### Written task
Would you restate all the data that follows, word for word?

........

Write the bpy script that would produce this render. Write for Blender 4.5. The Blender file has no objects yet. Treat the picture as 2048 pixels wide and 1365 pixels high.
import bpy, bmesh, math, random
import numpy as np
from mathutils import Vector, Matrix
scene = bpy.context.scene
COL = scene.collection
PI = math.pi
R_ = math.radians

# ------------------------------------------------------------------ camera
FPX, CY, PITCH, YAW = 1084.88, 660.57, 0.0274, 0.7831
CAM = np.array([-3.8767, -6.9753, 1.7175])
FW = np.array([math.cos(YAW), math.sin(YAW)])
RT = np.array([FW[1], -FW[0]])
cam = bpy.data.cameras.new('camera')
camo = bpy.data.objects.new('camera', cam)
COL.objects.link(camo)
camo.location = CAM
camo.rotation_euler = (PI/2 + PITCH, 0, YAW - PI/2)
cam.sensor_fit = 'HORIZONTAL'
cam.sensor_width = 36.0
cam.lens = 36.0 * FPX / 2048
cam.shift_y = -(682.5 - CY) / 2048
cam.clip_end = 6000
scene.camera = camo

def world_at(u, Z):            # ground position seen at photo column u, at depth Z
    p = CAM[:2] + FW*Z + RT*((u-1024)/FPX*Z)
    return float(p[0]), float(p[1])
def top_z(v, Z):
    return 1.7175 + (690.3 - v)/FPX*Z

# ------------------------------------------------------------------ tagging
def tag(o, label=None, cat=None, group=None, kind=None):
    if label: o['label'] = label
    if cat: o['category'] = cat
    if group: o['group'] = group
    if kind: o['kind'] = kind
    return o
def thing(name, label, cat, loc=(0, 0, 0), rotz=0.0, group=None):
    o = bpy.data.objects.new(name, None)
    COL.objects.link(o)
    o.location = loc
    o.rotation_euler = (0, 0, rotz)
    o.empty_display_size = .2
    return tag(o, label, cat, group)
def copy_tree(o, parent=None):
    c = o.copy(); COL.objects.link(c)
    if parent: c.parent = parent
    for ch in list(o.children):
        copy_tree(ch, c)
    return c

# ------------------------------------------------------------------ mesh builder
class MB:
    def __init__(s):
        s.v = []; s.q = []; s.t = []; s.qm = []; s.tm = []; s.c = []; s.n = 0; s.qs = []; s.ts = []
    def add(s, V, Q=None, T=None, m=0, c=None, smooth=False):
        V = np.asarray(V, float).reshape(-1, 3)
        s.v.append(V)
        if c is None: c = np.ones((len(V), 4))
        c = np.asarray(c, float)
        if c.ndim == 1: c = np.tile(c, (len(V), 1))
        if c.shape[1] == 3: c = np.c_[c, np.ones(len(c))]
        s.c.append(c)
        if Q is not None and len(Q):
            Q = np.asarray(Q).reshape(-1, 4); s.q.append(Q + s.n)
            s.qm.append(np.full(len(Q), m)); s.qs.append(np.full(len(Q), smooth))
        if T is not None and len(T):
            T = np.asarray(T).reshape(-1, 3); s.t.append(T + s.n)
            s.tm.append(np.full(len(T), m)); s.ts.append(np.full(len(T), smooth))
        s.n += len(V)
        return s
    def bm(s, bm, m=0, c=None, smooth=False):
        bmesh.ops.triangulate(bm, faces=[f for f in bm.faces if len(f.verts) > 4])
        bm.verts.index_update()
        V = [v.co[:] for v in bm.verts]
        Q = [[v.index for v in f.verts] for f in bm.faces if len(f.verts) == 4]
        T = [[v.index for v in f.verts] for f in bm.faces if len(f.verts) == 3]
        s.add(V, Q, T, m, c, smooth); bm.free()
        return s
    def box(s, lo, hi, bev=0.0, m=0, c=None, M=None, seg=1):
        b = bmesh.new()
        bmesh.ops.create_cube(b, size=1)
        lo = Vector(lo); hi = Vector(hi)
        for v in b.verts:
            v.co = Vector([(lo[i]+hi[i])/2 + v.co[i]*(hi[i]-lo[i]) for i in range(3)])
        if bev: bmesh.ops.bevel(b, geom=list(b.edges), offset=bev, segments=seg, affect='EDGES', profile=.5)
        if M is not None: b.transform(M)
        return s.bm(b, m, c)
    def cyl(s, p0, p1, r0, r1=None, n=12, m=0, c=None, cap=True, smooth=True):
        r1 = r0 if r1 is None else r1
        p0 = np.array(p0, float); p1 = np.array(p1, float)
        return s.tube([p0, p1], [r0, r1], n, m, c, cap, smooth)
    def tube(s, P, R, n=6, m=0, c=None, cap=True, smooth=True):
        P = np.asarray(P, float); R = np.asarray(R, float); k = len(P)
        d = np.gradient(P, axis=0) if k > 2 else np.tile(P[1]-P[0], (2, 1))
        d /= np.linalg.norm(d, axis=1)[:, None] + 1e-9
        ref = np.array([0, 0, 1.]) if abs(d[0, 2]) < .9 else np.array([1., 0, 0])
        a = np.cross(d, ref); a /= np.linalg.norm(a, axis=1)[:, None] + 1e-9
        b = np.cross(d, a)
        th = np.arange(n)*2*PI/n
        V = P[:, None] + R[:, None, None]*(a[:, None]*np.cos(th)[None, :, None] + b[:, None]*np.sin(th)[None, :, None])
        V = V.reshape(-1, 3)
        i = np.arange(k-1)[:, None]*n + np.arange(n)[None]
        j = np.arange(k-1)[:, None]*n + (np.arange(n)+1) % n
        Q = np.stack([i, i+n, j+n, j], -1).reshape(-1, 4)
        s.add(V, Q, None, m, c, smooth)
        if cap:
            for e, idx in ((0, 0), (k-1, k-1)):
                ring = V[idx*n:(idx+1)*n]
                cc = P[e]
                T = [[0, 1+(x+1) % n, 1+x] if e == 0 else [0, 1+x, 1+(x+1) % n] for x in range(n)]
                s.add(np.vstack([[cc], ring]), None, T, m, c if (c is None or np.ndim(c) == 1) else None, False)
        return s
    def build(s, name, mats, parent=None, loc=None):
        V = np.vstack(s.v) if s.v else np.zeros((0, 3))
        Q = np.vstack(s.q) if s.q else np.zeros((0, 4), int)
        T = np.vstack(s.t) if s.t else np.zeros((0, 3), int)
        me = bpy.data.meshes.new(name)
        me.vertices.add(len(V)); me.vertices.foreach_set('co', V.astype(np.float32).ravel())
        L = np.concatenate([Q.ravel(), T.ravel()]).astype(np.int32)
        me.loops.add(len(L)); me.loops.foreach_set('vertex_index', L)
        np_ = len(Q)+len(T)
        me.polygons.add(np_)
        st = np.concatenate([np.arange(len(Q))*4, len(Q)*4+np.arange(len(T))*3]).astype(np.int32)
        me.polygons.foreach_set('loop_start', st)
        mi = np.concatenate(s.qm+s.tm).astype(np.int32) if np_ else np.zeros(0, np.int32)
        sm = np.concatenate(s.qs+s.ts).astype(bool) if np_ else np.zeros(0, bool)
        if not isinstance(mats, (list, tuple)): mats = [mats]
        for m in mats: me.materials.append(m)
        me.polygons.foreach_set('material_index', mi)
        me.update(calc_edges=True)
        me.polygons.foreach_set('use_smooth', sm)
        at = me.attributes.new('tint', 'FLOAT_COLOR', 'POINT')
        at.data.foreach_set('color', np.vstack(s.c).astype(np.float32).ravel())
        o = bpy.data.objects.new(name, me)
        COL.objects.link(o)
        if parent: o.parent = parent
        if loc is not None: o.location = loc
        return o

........

### Completed task
Write the bpy script that would produce this render. Write for Blender 4.5. The Blender file has no objects yet. Treat the picture as 2048 pixels wide and 1365 pixels high.
import bpy, bmesh, math, random
import numpy as np
from mathutils import Vector, Matrix
scene = bpy.context.scene
COL = scene.collection
PI = math.pi
R_ = math.radians

# ------------------------------------------------------------------ camera
FPX, CY, PITCH, YAW = 1084.88, 660.57, 0.0274, 0.7831
CAM = np.array([-3.8767, -6.9753, 1.7175])
FW = np.array([math.cos(YAW), math.sin(YAW)])
RT = np.array([FW[1], -FW[0]])
cam = bpy.data.cameras.new('camera')
camo = bpy.data.objects.new('camera', cam)
COL.objects.link(camo)
camo.location = CAM
camo.rotation_euler = (PI/2 + PITCH, 0, YAW - PI/2)
cam.sensor_fit = 'HORIZONTAL'
cam.sensor_width = 36.0
cam.lens = 36.0 * FPX / 2048
cam.shift_y = -(682.5 - CY) / 2048
cam.clip_end = 6000
scene.camera = camo

def world_at(u, Z):            # ground position seen at photo column u, at depth Z
    p = CAM[:2] + FW*Z + RT*((u-1024)/FPX*Z)
    return float(p[0]), float(p[1])
def top_z(v, Z):
    return 1.7175 + (690.3 - v)/FPX*Z

# ------------------------------------------------------------------ tagging
def tag(o, label=None, cat=None, group=None, kind=None):
    if label: o['label'] = label
    if cat: o['category'] = cat
    if group: o['group'] = group
    if kind: o['kind'] = kind
    return o
def thing(name, label, cat, loc=(0, 0, 0), rotz=0.0, group=None):
    o = bpy.data.objects.new(name, None)
    COL.objects.link(o)
    o.location = loc
    o.rotation_euler = (0, 0, rotz)
    o.empty_display_size = .2
    return tag(o, label, cat, group)
def copy_tree(o, parent=None):
    c = o.copy(); COL.objects.link(c)
    if parent: c.parent = parent
    for ch in list(o.children):
        copy_tree(ch, c)
    return c

# ------------------------------------------------------------------ mesh builder
class MB:
    def __init__(s):
        s.v = []; s.q = []; s.t = []; s.qm = []; s.tm = []; s.c = []; s.n = 0; s.qs = []; s.ts = []
    def add(s, V, Q=None, T=None, m=0, c=None, smooth=False):
        V = np.asarray(V, float).reshape(-1, 3)
        s.v.append(V)
        if c is None: c = np.ones((len(V), 4))
        c = np.asarray(c, float)
        if c.ndim == 1: c = np.tile(c, (len(V), 1))
        if c.shape[1] == 3: c = np.c_[c, np.ones(len(c))]
        s.c.append(c)
        if Q is not None and len(Q):
            Q = np.asarray(Q).reshape(-1, 4); s.q.append(Q + s.n)
            s.qm.append(np.full(len(Q), m)); s.qs.append(np.full(len(Q), smooth))
        if T is not None and len(T):
            T = np.asarray(T).reshape(-1, 3); s.t.append(T + s.n)
            s.tm.append(np.full(len(T), m)); s.ts.append(np.full(len(T), smooth))
        s.n += len(V)
        return s
    def bm(s, bm, m=0, c=None, smooth=False):
        bmesh.ops.triangulate(bm, faces=[f for f in bm.faces if len(f.verts) > 4])
        bm.verts.index_update()
        V = [v.co[:] for v in bm.verts]
        Q = [[v.index for v in f.verts] for f in bm.faces if len(f.verts) == 4]
        T = [[v.index for v in f.verts] for f in bm.faces if len(f.verts) == 3]
        s.add(V, Q, T, m, c, smooth); bm.free()
        return s
    def box(s, lo, hi, bev=0.0, m=0, c=None, M=None, seg=1):
        b = bmesh.new()
        bmesh.ops.create_cube(b, size=1)
        lo = Vector(lo); hi = Vector(hi)
        for v in b.verts:
            v.co = Vector([(lo[i]+hi[i])/2 + v.co[i]*(hi[i]-lo[i]) for i in range(3)])
        if bev: bmesh.ops.bevel(b, geom=list(b.edges), offset=bev, segments=seg, affect='EDGES', profile=.5)
        if M is not None: b.transform(M)
        return s.bm(b, m, c)
    def cyl(s, p0, p1, r0, r1=None, n=12, m=0, c=None, cap=True, smooth=True):
        r1 = r0 if r1 is None else r1
        p0 = np.array(p0, float); p1 = np.array(p1, float)
        return s.tube([p0, p1], [r0, r1], n, m, c, cap, smooth)
    def tube(s, P, R, n=6, m=0, c=None, cap=True, smooth=True):
        P = np.asarray(P, float); R = np.asarray(R, float); k = len(P)
        d = np.gradient(P, axis=0) if k > 2 else np.tile(P[1]-P[0], (2, 1))
        d /= np.linalg.norm(d, axis=1)[:, None] + 1e-9
        ref = np.array([0, 0, 1.]) if abs(d[0, 2]) < .9 else np.array([1., 0, 0])
        a = np.cross(d, ref); a /= np.linalg.norm(a, axis=1)[:, None] + 1e-9
        b = np.cross(d, a)
        th = np.arange(n)*2*PI/n
        V = P[:, None] + R[:, None, None]*(a[:, None]*np.cos(th)[None, :, None] + b[:, None]*np.sin(th)[None, :, None])
        V = V.reshape(-1, 3)
        i = np.arange(k-1)[:, None]*n + np.arange(n)[None]
        j = np.arange(k-1)[:, None]*n + (np.arange(n)+1) % n
        Q = np.stack([i, i+n, j+n, j], -1).reshape(-1, 4)
        s.add(V, Q, None, m, c, smooth)
        if cap:
            for e, idx in ((0, 0), (k-1, k-1)):
                ring = V[idx*n:(idx+1)*n]
                cc = P[e]
                T = [[0, 1+(x+1) % n, 1+x] if e == 0 else [0, 1+x, 1+(x+1) % n] for x in range(n)]
                s.add(np.vstack([[cc], ring]), None, T, m, c if (c is None or np.ndim(c) == 1) else None, False)
        return s
    def build(s, name, mats, parent=None, loc=None):
        V = np.vstack(s.v) if s.v else np.zeros((0, 3))
        Q = np.vstack(s.q) if s.q else np.zeros((0, 4), int)
        T = np.vstack(s.t) if s.t else np.zeros((0, 3), int)
        me = bpy.data.meshes.new(name)
        me.vertices.add(len(V)); me.vertices.foreach_set('co', V.astype(np.float32).ravel())
        L = np.concatenate([Q.ravel(), T.ravel()]).astype(np.int32)
        me.loops.add(len(L)); me.loops.foreach_set('vertex_index', L)
        np_ = len(Q)+len(T)
        me.polygons.add(np_)
        st = np.concatenate([np.arange(len(Q))*4, len(Q)*4+np.arange(len(T))*3]).astype(np.int32)
        me.polygons.foreach_set('loop_start', st)
        mi = np.concatenate(s.qm+s.tm).astype(np.int32) if np_ else np.zeros(0, np.int32)
        sm = np.concatenate(s.qs+s.ts).astype(bool) if np_ else np.zeros(0, bool)
        if not isinstance(mats, (list, tuple)): mats = [mats]
        for m in mats: me.materials.append(m)
        me.polygons.foreach_set('material_index', mi)
        me.update(calc_edges=True)
        me.polygons.foreach_set('use_smooth', sm)
        at = me.attributes.new('tint', 'FLOAT_COLOR', 'POINT')
        at.data.foreach_set('color', np.vstack(s.c).astype(np.float32).ravel())
        o = bpy.data.objects.new(name, me)
        COL.objects.link(o)
        if parent: o.parent = parent
        if loc is not None: o.location = loc
        return o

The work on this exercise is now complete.